■ Instructions for the task ■
Only lines with the string "Measure" matter here; gather them from the material below.

**** Records for this task

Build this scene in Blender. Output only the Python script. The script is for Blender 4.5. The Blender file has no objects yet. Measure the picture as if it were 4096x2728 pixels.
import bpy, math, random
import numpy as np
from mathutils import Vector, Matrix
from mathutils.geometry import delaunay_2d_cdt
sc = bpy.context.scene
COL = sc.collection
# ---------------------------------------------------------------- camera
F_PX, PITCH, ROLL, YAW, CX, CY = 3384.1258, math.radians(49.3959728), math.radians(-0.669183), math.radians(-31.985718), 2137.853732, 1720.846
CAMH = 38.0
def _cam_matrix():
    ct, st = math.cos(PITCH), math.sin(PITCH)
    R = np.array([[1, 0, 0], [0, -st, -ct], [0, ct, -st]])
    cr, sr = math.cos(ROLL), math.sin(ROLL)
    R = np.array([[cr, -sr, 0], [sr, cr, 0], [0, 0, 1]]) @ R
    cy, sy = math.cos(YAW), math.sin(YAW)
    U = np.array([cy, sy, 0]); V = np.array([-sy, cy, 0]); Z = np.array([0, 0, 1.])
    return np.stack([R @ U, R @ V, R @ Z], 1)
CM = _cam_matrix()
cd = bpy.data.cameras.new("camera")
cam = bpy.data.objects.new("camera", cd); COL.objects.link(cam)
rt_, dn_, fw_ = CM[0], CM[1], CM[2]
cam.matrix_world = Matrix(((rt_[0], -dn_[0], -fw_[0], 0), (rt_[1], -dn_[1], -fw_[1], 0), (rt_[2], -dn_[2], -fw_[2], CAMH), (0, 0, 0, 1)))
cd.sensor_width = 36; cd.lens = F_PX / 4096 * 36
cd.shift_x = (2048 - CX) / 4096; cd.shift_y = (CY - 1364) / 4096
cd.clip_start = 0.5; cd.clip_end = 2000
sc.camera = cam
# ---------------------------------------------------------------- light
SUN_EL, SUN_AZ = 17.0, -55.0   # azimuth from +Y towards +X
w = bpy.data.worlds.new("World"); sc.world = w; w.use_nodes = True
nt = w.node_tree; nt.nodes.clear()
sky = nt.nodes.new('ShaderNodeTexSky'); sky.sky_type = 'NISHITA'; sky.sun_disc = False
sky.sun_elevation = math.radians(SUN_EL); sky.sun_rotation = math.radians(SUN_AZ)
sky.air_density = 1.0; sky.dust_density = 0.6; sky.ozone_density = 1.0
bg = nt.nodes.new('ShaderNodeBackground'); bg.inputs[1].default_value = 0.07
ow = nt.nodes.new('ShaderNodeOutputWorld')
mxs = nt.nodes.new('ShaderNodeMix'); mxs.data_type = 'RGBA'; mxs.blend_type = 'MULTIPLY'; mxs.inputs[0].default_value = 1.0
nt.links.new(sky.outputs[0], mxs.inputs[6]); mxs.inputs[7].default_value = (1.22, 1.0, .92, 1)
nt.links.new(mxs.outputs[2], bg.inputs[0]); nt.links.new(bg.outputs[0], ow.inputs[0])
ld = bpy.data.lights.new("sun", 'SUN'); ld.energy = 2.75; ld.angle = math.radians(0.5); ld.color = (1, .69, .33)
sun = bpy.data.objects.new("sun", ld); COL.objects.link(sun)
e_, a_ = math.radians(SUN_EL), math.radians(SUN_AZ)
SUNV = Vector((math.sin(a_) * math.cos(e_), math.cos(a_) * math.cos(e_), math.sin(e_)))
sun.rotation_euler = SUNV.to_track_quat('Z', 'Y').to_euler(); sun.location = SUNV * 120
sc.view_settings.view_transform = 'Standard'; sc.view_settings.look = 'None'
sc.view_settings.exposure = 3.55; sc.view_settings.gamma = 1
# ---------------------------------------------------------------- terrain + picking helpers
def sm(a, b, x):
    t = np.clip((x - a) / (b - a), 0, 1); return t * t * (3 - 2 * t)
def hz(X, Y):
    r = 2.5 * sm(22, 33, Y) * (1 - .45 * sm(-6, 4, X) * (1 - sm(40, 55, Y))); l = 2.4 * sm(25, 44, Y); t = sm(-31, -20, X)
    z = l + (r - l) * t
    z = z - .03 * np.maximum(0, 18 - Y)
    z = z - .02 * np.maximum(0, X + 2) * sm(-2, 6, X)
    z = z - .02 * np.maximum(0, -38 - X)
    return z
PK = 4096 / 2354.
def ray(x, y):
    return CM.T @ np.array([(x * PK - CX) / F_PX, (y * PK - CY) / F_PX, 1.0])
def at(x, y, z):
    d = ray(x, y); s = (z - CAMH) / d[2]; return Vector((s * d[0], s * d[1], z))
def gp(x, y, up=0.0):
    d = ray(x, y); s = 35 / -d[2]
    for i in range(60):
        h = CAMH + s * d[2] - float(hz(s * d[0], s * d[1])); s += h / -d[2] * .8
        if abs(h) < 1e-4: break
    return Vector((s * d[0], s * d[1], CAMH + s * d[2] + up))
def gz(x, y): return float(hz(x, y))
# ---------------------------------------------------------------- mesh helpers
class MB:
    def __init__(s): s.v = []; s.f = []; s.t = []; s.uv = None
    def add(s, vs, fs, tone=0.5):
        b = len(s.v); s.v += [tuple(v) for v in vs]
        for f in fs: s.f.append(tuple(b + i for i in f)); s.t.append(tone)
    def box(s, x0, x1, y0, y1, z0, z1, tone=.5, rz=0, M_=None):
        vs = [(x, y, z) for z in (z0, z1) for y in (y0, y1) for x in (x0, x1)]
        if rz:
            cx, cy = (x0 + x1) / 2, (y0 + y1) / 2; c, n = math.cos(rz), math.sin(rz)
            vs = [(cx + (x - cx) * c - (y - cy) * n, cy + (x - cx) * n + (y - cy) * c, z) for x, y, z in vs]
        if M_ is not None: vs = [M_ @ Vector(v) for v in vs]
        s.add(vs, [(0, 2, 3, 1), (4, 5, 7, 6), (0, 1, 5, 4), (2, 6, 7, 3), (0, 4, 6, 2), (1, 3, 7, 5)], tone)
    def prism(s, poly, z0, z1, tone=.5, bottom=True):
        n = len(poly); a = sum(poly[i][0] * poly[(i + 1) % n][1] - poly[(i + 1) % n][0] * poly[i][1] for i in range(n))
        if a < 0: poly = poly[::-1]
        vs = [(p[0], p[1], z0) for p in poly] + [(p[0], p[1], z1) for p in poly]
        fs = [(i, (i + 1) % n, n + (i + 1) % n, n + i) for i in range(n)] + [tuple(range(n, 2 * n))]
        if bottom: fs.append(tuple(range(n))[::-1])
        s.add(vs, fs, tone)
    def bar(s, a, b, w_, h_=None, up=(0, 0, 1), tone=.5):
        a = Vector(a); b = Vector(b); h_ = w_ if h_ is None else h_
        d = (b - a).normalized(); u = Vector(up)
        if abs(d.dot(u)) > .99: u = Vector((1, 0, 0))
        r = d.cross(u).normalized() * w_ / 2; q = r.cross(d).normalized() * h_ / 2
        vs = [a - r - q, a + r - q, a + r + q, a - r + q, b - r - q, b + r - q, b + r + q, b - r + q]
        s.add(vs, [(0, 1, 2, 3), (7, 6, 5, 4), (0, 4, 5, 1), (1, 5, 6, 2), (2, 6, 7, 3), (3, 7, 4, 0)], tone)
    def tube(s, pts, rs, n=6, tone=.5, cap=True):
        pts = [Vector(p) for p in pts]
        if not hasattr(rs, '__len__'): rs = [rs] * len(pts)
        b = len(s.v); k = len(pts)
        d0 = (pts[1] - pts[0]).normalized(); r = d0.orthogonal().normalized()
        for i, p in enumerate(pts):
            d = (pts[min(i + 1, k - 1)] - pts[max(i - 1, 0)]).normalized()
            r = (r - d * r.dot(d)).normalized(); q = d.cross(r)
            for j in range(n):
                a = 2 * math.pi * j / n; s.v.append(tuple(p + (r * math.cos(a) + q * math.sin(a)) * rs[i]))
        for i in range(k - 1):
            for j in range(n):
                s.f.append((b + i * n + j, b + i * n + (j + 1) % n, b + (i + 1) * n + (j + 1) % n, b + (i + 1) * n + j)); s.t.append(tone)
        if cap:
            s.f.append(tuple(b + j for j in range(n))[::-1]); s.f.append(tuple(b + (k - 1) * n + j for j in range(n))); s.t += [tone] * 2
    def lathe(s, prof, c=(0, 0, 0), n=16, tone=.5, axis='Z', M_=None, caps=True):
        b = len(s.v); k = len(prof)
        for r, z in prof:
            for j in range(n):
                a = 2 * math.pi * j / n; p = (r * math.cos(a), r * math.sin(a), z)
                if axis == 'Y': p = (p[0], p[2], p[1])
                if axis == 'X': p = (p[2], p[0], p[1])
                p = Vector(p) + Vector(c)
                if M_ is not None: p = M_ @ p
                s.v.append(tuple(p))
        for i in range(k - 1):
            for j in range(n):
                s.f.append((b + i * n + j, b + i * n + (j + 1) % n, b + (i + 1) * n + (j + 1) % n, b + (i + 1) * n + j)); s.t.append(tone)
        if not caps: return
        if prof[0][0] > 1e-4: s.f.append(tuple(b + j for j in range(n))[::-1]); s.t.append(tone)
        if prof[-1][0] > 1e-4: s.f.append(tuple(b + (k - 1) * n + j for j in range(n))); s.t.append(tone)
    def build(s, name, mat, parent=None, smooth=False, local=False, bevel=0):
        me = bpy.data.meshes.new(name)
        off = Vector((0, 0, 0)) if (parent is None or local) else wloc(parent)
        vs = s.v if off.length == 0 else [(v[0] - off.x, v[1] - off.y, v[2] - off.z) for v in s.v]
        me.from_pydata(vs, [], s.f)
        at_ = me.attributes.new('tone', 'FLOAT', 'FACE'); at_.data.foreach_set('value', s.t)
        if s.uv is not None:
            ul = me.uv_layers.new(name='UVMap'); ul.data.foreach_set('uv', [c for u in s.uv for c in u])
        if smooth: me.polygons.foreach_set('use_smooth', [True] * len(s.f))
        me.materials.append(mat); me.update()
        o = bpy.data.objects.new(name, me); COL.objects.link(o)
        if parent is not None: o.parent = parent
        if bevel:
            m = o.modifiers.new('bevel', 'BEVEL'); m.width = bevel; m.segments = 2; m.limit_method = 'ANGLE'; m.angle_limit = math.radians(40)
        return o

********
**** Records for this task

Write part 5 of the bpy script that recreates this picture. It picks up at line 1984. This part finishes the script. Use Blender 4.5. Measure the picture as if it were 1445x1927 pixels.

********
**** Records for this task

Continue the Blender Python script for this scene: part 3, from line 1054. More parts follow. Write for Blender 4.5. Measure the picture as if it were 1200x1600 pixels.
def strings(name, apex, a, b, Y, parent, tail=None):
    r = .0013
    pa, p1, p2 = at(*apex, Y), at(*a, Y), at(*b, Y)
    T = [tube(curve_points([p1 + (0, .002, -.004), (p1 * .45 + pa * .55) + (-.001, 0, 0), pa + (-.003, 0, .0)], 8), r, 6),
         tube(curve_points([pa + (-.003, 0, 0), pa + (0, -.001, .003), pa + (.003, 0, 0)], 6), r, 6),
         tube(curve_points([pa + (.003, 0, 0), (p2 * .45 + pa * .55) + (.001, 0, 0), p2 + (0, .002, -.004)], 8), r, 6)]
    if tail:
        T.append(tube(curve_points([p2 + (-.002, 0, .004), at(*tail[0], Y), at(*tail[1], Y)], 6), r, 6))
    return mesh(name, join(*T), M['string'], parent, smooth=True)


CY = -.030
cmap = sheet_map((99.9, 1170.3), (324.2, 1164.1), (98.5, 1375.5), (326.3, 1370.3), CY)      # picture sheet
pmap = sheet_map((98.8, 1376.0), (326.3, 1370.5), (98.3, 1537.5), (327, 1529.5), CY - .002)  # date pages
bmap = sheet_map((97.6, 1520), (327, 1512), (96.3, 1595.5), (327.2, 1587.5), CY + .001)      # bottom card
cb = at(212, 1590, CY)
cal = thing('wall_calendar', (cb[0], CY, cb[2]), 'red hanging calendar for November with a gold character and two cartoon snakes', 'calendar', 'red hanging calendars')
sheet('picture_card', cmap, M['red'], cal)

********

■ Complete output ■
Build this scene in Blender. Output only the Python script. The script is for Blender 4.5. The Blender file has no objects yet. Measure the picture as if it were 4096x2728 pixels.
Write part 5 of the bpy script that recreates this picture. It picks up at line 1984. This part finishes the script. Use Blender 4.5. Measure the picture as if it were 1445x1927 pixels.
Continue the Blender Python script for this scene: part 3, from line 1054. More parts follow. Write for Blender 4.5. Measure the picture as if it were 1200x1600 pixels.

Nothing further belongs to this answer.